Glamourask Gloss
8th December 2009
Allan Harkness has kindly provided us with his translation of Yves Bonnefoy’s ‘Lieu de la Salamandre’. We reproduce it here along with his glossary and commentary.
Glamourask* Gloss
(leish translation o Yves Bonnefoy’s ‘Lieu de la Salamandre’)
Aa feingit -‘deid’ - glocken-stookie
stane-boun glamourask’s
fire-rinnin : hiz hech-how o wizzen.
Thocht skiffs saclik.
Twaloors glamourask, hauf-ways
up this wa o blinin licht,
hiz glower’s granite
tho hiz hairt thuds for aye.
Wizzen-thocht : feegur
fur a that’s pure.
This greenin, fainness o aesomeness,
aiver fur vieve seelence,
aiver fur starnlicht in blin
bosie’d seil - haudin hiz waught -
aiver thi owerhan o hete
ei gliffs thi sin.
* fur ilka thoosan heather ask, ye fin yin wi glamour’s gloss
Allan Harkness
glamourask = salamander (fire spirit) gloss = flame, light leish = active
feingit = feigned glocken = start with fright stookie = playing at standing still
hech-how = old routine wizzen = life, being skiffs = moves lightly, quickly
twaloors = twelve noon greenin = longing fainness = joy
aesomeness = solitude aiver = eager, ardent vieve = vivid, lively
bosie’d seil = bosom’d bliss waught = deep breath owerhan = conquest
gliffs = gives a startled glance glamour = magic ask = lizard, newt
Glamourask Gloss - Commentary
Among poets, translation is recommended as necessary, enlivening exercise, practice sessions almost. Yet surely it is much more: what if everything in our communicating involves translation? What if there is, beyond that primary gap between object or event and word, ghostings and traces across other words, not to mention awkwardness and tremors between voiced words and each listener? No direct route to meaning. No transparency. Veils of opaque colours with scratched surfaces, object turned miracle-mirage. Those gaps! Fractures, gulfs, whole continents of imperfect meanings, unrealisable absolutes.

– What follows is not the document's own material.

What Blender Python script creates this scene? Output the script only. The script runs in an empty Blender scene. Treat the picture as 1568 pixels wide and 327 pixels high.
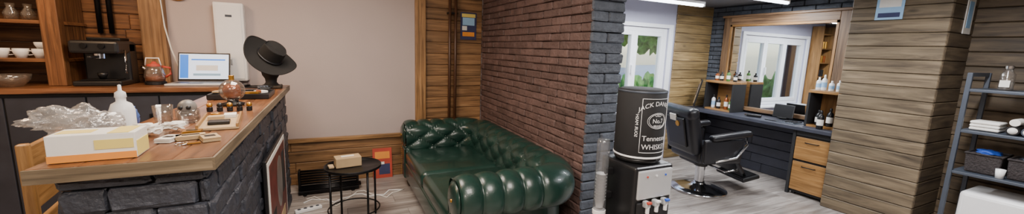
import bpy, bmesh, math, random
from mathutils import Vector, Matrix, Euler, noise
R = random.Random(7)
scene = bpy.context.scene

# ------------------------------------------------------------------ materials
def S(r, g, b):
    def f(c):
        c /= 255.0
        return c/12.92 if c <= 0.04045 else ((c+0.055)/1.055)**2.4
    return (f(r), f(g), f(b), 1.0)

def newmat(name):
    m = bpy.data.materials.new(name); m.use_nodes = True
    nt = m.node_tree; nt.nodes.clear()
    out = nt.nodes.new('ShaderNodeOutputMaterial')
    return m, nt, out

def P(name, col, rough=0.5, metal=0.0, var=0.12, scale=8.0, bump=0.0, bscale=40.0, emit=None, estr=0.0, coat=0.0, tone=False, spec=0.5):
    m, nt, out = newmat(name)
    b = nt.nodes.new('ShaderNodeBsdfPrincipled')
    nt.links.new(b.outputs[0], out.inputs[0])
    b.inputs['Roughness'].default_value = rough
    b.inputs['Metallic'].default_value = metal
    b.inputs['Coat Weight'].default_value = coat
    b.inputs['Specular IOR Level'].default_value = spec
    tc = nt.nodes.new('ShaderNodeTexCoord')
    n = nt.nodes.new('ShaderNodeTexNoise'); n.inputs['Scale'].default_value = scale; n.inputs['Detail'].default_value = 4
    nt.links.new(tc.outputs['Object'], n.inputs['Vector'])
    mr = nt.nodes.new('ShaderNodeMapRange')
    mr.inputs[1].default_value = 0.3; mr.inputs[2].default_value = 0.7
    mr.inputs[3].default_value = 1-var; mr.inputs[4].default_value = 1+var
    nt.links.new(n.outputs[0], mr.inputs[0])
    hs = nt.nodes.new('ShaderNodeHueSaturation'); hs.inputs['Color'].default_value = col
    last = mr.outputs[0]
    if tone:
        at = nt.nodes.new('ShaderNodeAttribute'); at.attribute_name = 'tone'
        mu = nt.nodes.new('ShaderNodeMath'); mu.operation = 'MULTIPLY'
        nt.links.new(last, mu.inputs[0]); nt.links.new(at.outputs['Fac'], mu.inputs[1]); last = mu.outputs[0]
    nt.links.new(last, hs.inputs['Value'])
    nt.links.new(hs.outputs[0], b.inputs['Base Color'])
    if bump > 0:
        n2 = nt.nodes.new('ShaderNodeTexNoise'); n2.inputs['Scale'].default_value = bscale; n2.inputs['Detail'].default_value = 5
        nt.links.new(tc.outputs['Object'], n2.inputs['Vector'])
        bp = nt.nodes.new('ShaderNodeBump'); bp.inputs['Strength'].default_value = bump; bp.inputs['Distance'].default_value = 0.02
        nt.links.new(n2.outputs[0], bp.inputs['Height']); nt.links.new(bp.outputs[0], b.inputs['Normal'])
    if emit:
        b.inputs['Emission Color'].default_value = emit; b.inputs['Emission Strength'].default_value = estr
    return m

def WOOD(name, dark, mid, light, rough=0.5, fine=26.0, knots=True, coat=0.0, long=1.2):
    m, nt, out = newmat(name)
    b = nt.nodes.new('ShaderNodeBsdfPrincipled'); nt.links.new(b.outputs[0], out.inputs[0])
    b.inputs['Roughness'].default_value = rough; b.inputs['Coat Weight'].default_value = coat
    b.inputs['Coat Roughness'].default_value = 0.2
    uv = nt.nodes.new('ShaderNodeUVMap'); uv.uv_map = 'UVMap'
    mp = nt.nodes.new('ShaderNodeMapping'); mp.inputs['Scale'].default_value = (long, fine, 1)
    nt.links.new(uv.outputs[0], mp.inputs[0])
    n = nt.nodes.new('ShaderNodeTexNoise'); n.inputs['Scale'].default_value = 1.6; n.inputs['Detail'].default_value = 7
    n.inputs['Distortion'].default_value = 0.8; n.inputs['Roughness'].default_value = 0.62
    nt.links.new(mp.outputs[0], n.inputs['Vector'])
    cr = nt.nodes.new('ShaderNodeValToRGB'); e = cr.color_ramp.elements
    e[0].position = 0.30; e[0].color = dark; e[1].position = 0.72; e[1].color = light
    k = e.new(0.5); k.color = mid
    nt.links.new(n.outputs[0], cr.inputs[0])
    mp3 = nt.nodes.new('ShaderNodeMapping'); mp3.inputs['Scale'].default_value = (1.5, 4, 1)
    nt.links.new(uv.outputs[0], mp3.inputs[0])
    n3 = nt.nodes.new('ShaderNodeTexNoise'); n3.inputs['Scale'].default_value = 1.5; n3.inputs['Detail'].default_value = 3
    nt.links.new(mp3.outputs[0], n3.inputs['Vector'])
    mr = nt.nodes.new('ShaderNodeMapRange'); mr.inputs[1].default_value = .3; mr.inputs[2].default_value = .7
    mr.inputs[3].default_value = .72; mr.inputs[4].default_value = 1.22
    nt.links.new(n3.outputs[0], mr.inputs[0])
    at = nt.nodes.new('ShaderNodeAttribute'); at.attribute_name = 'tone'
    mu = nt.nodes.new('ShaderNodeMath'); mu.operation = 'MULTIPLY'
    nt.links.new(mr.outputs[0], mu.inputs[0]); nt.links.new(at.outputs['Fac'], mu.inputs[1])
    last = mu.outputs[0]
    if knots:
        mp2 = nt.nodes.new('ShaderNodeMapping'); mp2.inputs['Scale'].default_value = (2.6, 6.5, 1)
        nt.links.new(uv.outputs[0], mp2.inputs[0])
        v = nt.nodes.new('ShaderNodeTexVoronoi'); v.inputs['Scale'].default_value = 1.0
        nt.links.new(mp2.outputs[0], v.inputs['Vector'])
        m2 = nt.nodes.new('ShaderNodeMapRange'); m2.inputs[1].default_value = .04; m2.inputs[2].default_value = .13
        m2.inputs[3].default_value = .45; m2.inputs[4].default_value = 1
        nt.links.new(v.outputs['Distance'], m2.inputs[0])
        mm = nt.nodes.new('ShaderNodeMath'); mm.operation = 'MULTIPLY'
        nt.links.new(last, mm.inputs[0]); nt.links.new(m2.outputs[0], mm.inputs[1]); last = mm.outputs[0]
    hs = nt.nodes.new('ShaderNodeHueSaturation'); nt.links.new(cr.outputs[0], hs.inputs['Color'])
    nt.links.new(last, hs.inputs['Value']); nt.links.new(hs.outputs[0], b.inputs['Base Color'])
    bp = nt.nodes.new('ShaderNodeBump'); bp.inputs['Strength'].default_value = .25; bp.inputs['Distance'].default_value = .004
    nt.links.new(n.outputs[0], bp.inputs['Height']); nt.links.new(bp.outputs[0], b.inputs['Normal'])
    return m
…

Bringing poems across into home territory, disassembling their completeness, assembling them afresh in a new configuration, demands wild journeying into one’s own and other cultures, other patterns, other music. And it all rests in opacity, not literal exactitude. This, despite the feel for what fits best when ‘composing’.
Yves Bonnefoy’s Douve poems are from the world of 20th century existential literature. They question essential reality (ontology), probe our sense of mortality (the pressing of time, the touch of oblivion) and they allow chance its strange part in our lives. They keenly question how to act. To what end? All this, figured in plays of light and dark, ‘thing’ and existence wrestling in consciousness. Wonder in the face of Death, Bonnefoy the poet of presence. Elemental forces, earth, air, fire and water, are as strong in his work as they are in Daoist poems of ancient China. For him, it appeared that language itself is of elemental Being. Not to be ahistorical on this point, I suspect such poets share a spiritual intelligence, each shaping image-music-text (the poem) within the living contradictions of their time, place and language.
So, I was overcome with a desire to bring ‘Lieu de la salamandre’, from Du mouvement et de l’immobilité de Douve (1953), across into my home language, that which most matched the elements of this landscape, the rivers and mountains around me in Selkirk: Scots. Political and military power governs the fate of language. Scots, stripped of its own metropolitan political menagerie for centuries, seemed to fly in modern times to the hills or to the libraries. Occasionally, a poet would fly it like a hawk. My Scots is the tongue of a dead, displaced and silent father/Father. It is also a synthetic brand of dictionary work, from plundering the Concise Scots Dictionary especially ( Mairi Robinson’s follow-up to David Murison’s rescue of the language with the Scottish National Dictionary). Not least, my Scots is that of the soulful, thoughtful, slightly reticent, kindly and quiet speech of my elders – and I am a much travelled child of the mid-20th century. Most importantly, it is Scots as a playful, creative language of philosophical reflection, of expansive thinking. At least, in reaching for sublimity, it will never be measured as moribund or impoverished.
To borrow from Alastair Reid, poet, translator and wandering Scot, ‘What gets lost…is not what gets lost in translation but more what gets lost in language itself’. Keeping the shape, rhythmic echoes, the crucial light and movement of Bonnefoy’s great poem, I set out to choreograph it in puissant Scots, noble Scots, a Scots language pensefu and vast. The key to how it works lies somewhere in its seeming note of defiance, the edge of hubris: in actuality, it is drawn from a convergence of what I’d call non-anthropocentric worldviews.